__Required task__.
Write out the whole of the material exactly.

__Raw data__.
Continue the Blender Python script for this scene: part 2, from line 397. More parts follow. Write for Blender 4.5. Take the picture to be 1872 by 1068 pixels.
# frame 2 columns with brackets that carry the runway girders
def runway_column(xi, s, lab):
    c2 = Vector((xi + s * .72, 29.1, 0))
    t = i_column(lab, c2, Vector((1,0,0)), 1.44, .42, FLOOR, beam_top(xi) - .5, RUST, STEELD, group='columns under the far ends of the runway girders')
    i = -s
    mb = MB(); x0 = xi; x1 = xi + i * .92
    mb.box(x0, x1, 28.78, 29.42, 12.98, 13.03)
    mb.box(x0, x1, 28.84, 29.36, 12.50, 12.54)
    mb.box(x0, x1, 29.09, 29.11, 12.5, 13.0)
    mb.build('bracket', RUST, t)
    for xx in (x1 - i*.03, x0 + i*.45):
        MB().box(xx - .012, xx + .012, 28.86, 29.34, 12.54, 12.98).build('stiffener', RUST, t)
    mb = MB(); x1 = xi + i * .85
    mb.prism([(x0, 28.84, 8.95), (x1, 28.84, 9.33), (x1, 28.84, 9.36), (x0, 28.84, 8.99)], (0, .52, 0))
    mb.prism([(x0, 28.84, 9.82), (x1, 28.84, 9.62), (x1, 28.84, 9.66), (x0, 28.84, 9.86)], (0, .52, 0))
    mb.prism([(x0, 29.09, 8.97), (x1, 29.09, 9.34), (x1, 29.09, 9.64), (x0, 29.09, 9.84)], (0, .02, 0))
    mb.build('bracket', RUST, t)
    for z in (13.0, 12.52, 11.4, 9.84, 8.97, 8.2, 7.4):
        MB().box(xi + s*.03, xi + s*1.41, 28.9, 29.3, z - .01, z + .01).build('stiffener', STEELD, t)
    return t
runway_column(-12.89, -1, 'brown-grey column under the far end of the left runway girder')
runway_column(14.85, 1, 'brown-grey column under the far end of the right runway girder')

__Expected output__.
Continue the Blender Python script for this scene: part 2, from line 397. More parts follow. Write for Blender 4.5. Take the picture to be 1872 by 1068 pixels.
# frame 2 columns with brackets that carry the runway girders
def runway_column(xi, s, lab):
    c2 = Vector((xi + s * .72, 29.1, 0))
    t = i_column(lab, c2, Vector((1,0,0)), 1.44, .42, FLOOR, beam_top(xi) - .5, RUST, STEELD, group='columns under the far ends of the runway girders')
    i = -s
    mb = MB(); x0 = xi; x1 = xi + i * .92
    mb.box(x0, x1, 28.78, 29.42, 12.98, 13.03)
    mb.box(x0, x1, 28.84, 29.36, 12.50, 12.54)
    mb.box(x0, x1, 29.09, 29.11, 12.5, 13.0)
    mb.build('bracket', RUST, t)
    for xx in (x1 - i*.03, x0 + i*.45):
        MB().box(xx - .012, xx + .012, 28.86, 29.34, 12.54, 12.98).build('stiffener', RUST, t)
    mb = MB(); x1 = xi + i * .85
    mb.prism([(x0, 28.84, 8.95), (x1, 28.84, 9.33), (x1, 28.84, 9.36), (x0, 28.84, 8.99)], (0, .52, 0))
    mb.prism([(x0, 28.84, 9.82), (x1, 28.84, 9.62), (x1, 28.84, 9.66), (x0, 28.84, 9.86)], (0, .52, 0))
    mb.prism([(x0, 29.09, 8.97), (x1, 29.09, 9.34), (x1, 29.09, 9.64), (x0, 29.09, 9.84)], (0, .02, 0))
    mb.build('bracket', RUST, t)
    for z in (13.0, 12.52, 11.4, 9.84, 8.97, 8.2, 7.4):
        MB().box(xi + s*.03, xi + s*1.41, 28.9, 29.3, z - .01, z + .01).build('stiffener', STEELD, t)
    return t
runway_column(-12.89, -1, 'brown-grey column under the far end of the left runway girder')
runway_column(14.85, 1, 'brown-grey column under the far end of the right runway girder')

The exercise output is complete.